The Independent goes on to report that its “one and only” Honeylet Avanceña was with it when it made the statement.
So, I guess it is like a piece of bacon after all — “honey-cured.”
This kind of statement should be rebuked since it comes from a man who has had a long list of gay-bashing but still enjoys substantial popularity.
When one of my daughters opened up to me to tell me she is queer, I knew it took her a lot of courage to come out the way she did.
Like most men its age, they seem to be locked in believing that homosexuality means lack of valor, courage. They and it believe that homosexuality equals being a sissy or cowardly. These people grew up thinking that boys should not show affection and emotions.

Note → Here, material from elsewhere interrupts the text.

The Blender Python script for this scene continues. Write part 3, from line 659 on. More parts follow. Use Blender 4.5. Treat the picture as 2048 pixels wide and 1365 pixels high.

This year’s Pride Month is particularly momentous in that it also marks the 50th anniversary of the Stonewall riots in New York. In the early hours of June 28, 1969, police raided the Stonewall Inn in the Greenwich Village in Manhattan. From that day up to July 1, the gay community in New York held demonstrations that were mostly violently dispersed by the police.
If that wasn’t courage, standing up for what you believe in, then I don’t know what it was that moved the gays to stand toe-to-toe against NYPD’s “finest.”
It is 2019, for crying out loud. It is ironic that in this supposed information age, this kind of backward thinking still exists. How many riots will the gays have to fight for the cavemen to understand that they have as many rights as them?
I enjoin you, my dear readers, to support and join this year’s Pride March. Let’s join hands with the LGBTQ++ community in breaking the chains of bigotry.